As I understand you can connect your display as "wearable" device. And implement in display firmware translation of messages into direction images.

hobodrifterdavid commented 6 years ago

I read about that function at some point. But, I was thinking of 'dumping' the currently showing map view down a BT serial connection every 10s or so. Maybe the epaper display has a couple of buttons to control zoom or other functions, and these button presses are just sent over the bt connection to the app, and the app make a new image to send. I was just wondering if a developper was interested to do the Osmand side, I can make the hardware quite easily.

vshcherb commented 6 years ago

Unfortunately we are quite full today with current tasks :( But I will keep that issue open cause it sounds interesting.

u0nel commented 1 year ago

@Radiokot did that and wrote an android app, that uses the osmand and mapbox api: https://radiokot.com.ua/p/bike-nav-display

Radiokot commented 1 year ago

Hi. I also had the same idea as you and did the thing, but tests shown that OsmAnd routing updates frequency combined with the latency of e-ink display result in showing outdated, confusing directions. My advice – save your time and implement display of a map with your current location and the track. Maybe you'll some useful insights for your future project in my article: Bike navigation display: Making of

alex-osm commented 1 year ago

@Radiokot May I ask - why did you use Arduino + external BT instead of ESP32?

Radiokot commented 1 year ago

@Radiokot May I ask - why did you use Arduino + external BT instead of ESP32?
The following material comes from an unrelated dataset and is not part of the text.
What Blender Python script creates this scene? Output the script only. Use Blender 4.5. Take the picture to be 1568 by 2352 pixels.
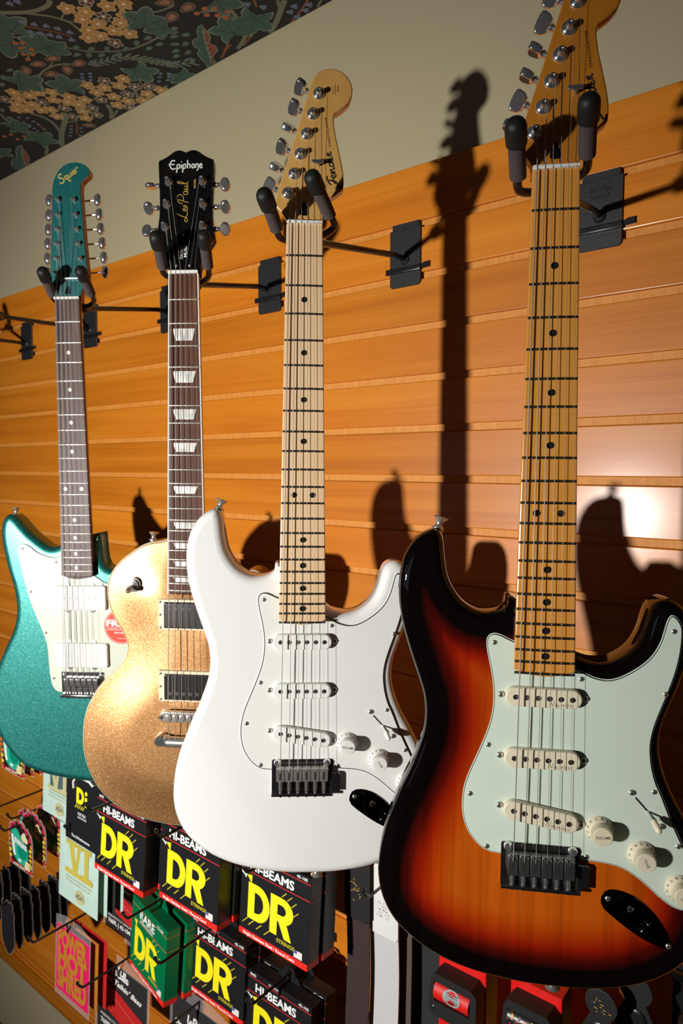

I decided to use Arduino for the OsmAnd directions use-case because I was familiar with it, it seemed to have enough resources to do the task and I knew how to make its power consumption quite low. But as for the map use-case, it should be done better: on a faster controller, with a specific GATT service and enough RAM to hold the frame bitmap.

Radiokot commented 1 year ago

But I think the elephant in the room is the e-ink display. While it has a great contrast in sunlight, its latency contradicts the project purpose – real-time navigation assistance. E-ink has its charm, being almost electromechanical, weird device funny to play with, but I'd rather use OLED.

alex-osm commented 1 year ago

I see. Thank you! BTW - I have M5Core-Ink and may be I will try to run it as external display also. Looks like it has all needed HW on the board.

alex-osm commented 1 year ago

But I think the elephant in the room is the e-ink display. While it has a great contrast in sunlight, its latency contradicts the project purpose – real-time navigation assistance. E-ink has its charm, being almost electromechanical, weird device funny to play with, but I'd rather use OLED.

Some time ago I was playing with E-Ink display and noticed that combined mode can work well (few partial draws and one full redraw). But in this case double buffering is needed - to draw delta pixels at partial step.